Travelog 191026 (Redacted Version)

Start: Parked on the corner of Marias & Governor Nicholls St, in the Tremé district of New Orleans, Louisiana. 

End: Parked on the corner of Marias & Governor Nicholls St, in the Tremé district of New Orleans, Louisiana.

Quotent Quotables: 

  • “Have you ever had a New Orleans sweet potato? You don’t have to add anything. They come out the ground sweet.” -[Redacted], my waiter at Willie Mae’s Scotch House. 
  • “I wonder if a Chihuahua with Parkinson’s just doesn’t move.” -Me. 
  • “People in New Orleans all get along. If you come to New Orleans and you can’t get along with anybody, there’s something wrong with you.” -[Redacted], my Uber driver. 

Exciting Events: 

  • Awoke at 1pm. My first Day in New Orleans and I was out til 5am… 
  • Wrote a reply to [redacted] letter. 
  • Ate incredible soul food in the Tremé district. 
  • I asked an Uber driver how the city is different after Katrina. He said “it’s not.” And pointed to a pothole that’s been here since before the storm. He evidently isn’t impressed by any political change. 
  • [Redacted]’s after-party
    • Apropos of nothing, a man [redacted] on the couch next to me, 
    • I ask a woman why she spends time around these people. She says, (paraphrase) “because all the women tell me I’m beautiful.” 
  • Halloween party with intense [redacted] demonstrations (like [redacted]), where the band played Pink Floyd for an hour. 
  • Video call with [redacted] both right before he went to bed (my 9pm) and right after he woke up the next day (my 5am). 

Real Realizations: 

  • The people I’ve met here live to party. It’s cheap and exciting and pacifying and hollow. 
  • I’ve been [redacted] but all of it feels empty [redacted]. 

Commonplace occurrences: 

  • Completed [redacted] outline: another [redacted]. 

Delicious Delectables: 

  • Fried chicken and sweet potato fries at Willie Mae’s Scotch House, New Orleans. 

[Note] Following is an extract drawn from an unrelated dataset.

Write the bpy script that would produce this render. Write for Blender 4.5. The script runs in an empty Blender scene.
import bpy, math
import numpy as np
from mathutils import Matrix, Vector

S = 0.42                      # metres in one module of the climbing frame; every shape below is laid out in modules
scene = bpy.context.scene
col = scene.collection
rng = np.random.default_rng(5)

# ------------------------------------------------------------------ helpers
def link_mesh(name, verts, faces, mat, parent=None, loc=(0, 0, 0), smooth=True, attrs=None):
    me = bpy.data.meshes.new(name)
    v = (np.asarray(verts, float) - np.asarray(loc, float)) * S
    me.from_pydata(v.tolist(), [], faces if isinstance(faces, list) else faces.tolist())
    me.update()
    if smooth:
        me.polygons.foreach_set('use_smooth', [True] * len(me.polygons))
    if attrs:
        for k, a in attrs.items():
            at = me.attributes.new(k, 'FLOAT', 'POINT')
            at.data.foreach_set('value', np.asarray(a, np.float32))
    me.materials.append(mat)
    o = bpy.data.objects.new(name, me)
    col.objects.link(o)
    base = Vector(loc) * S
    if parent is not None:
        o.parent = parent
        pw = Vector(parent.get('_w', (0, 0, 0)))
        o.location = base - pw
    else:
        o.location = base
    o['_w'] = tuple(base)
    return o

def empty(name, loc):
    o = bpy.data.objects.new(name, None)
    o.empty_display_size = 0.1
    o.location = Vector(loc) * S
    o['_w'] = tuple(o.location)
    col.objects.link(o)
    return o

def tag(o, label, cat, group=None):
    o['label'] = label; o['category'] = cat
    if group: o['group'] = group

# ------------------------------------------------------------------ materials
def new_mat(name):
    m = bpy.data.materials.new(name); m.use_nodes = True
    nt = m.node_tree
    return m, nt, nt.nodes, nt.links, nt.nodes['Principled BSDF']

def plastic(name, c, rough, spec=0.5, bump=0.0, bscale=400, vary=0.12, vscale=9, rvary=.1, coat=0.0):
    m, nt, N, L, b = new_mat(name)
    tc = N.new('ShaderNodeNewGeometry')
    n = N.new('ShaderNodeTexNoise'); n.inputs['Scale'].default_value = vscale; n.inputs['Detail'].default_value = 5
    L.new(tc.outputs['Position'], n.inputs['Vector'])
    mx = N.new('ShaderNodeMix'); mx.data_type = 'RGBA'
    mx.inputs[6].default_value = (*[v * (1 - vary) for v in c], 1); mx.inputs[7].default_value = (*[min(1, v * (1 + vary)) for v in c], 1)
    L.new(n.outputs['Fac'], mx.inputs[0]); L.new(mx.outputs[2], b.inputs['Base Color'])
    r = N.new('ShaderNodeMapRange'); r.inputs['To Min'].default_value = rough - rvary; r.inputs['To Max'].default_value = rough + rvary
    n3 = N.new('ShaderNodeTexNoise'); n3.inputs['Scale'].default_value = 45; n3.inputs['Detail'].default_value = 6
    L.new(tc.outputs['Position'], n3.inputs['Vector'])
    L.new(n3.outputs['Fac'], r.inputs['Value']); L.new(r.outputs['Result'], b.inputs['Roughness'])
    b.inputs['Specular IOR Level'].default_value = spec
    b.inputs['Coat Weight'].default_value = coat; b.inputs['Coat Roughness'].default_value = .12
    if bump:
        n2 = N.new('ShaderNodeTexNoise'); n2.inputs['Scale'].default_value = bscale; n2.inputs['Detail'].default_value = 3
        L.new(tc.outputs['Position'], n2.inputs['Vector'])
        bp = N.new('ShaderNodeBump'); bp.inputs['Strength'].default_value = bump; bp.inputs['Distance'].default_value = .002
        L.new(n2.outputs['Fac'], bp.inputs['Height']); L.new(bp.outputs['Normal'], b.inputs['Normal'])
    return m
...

  • The best chicken tenders of my life, at Key’s Fuel (the gas station near my friend’s house). 
  • All That Jazz sandwich: ham, turkey, cheese, shrimp, mushrooms, and a white sauce. So good! Shockingly so! I expected it to be weird from the shrimp but it was not.
    • Everything I’ve eaten in New Orleans has been delicious. 

[Redacted]

Alluring Activities: 

  • Afterparty with [redacted] tonite. Do I go? It only starts at 2am… 

New Orleans Would Agree If It Ever Came Home

On a cold Sunday night with my van heater blasting and a bit of white wine still seeping from my blood, I don’t feel misplaced. Not in the wrong place. Just alone, lonely, sad, and wanting. Maybe that’s this place.

The thing about travel? They don’t tell you it’s lonely. “An adventure of excitement and eye-opening growth.”

Yes, that’s travel. But it’s lonely, too.

It’s me and my dog, one month in our roadtrip. Atlanta, then Texas, now in New Orleans. Friends—some great friends—we met along the way. Yet still it’s just us— me and my dog.

Last night, out til 5, surrounded by parties, I made two new friends that I’m now gonna see. Interesting people with lives and opinions. Better than that, unique, fun, funny, too.

But now, when it’s late, and my sleep schedule’s fucked, I see why someone would get drunk again. Then it’s tomorrow. Who knows what could happen? Who wouldn’t have fun at a New Orleans club?

That’s not a solution. That’s open containers. Vessels transporting liquid from one place to place. People vibrating where they stand, moving forward only in time. Bleary, wide-eyed blobs drink to replace their cold sweat.

Why has this city not changed since Katrina? Why did my cabbie say there’s really no dif?

If you spend your life dancing, you’ve nothing to celebrate. That’s what this is: just an empty, wet kiss. But not one from your grandma or a dog or a lover. Just tongue from someone who, right now, like you, feels alone. Together will be great for the time that it’s lasting, but morning will come and you’ll have to go home.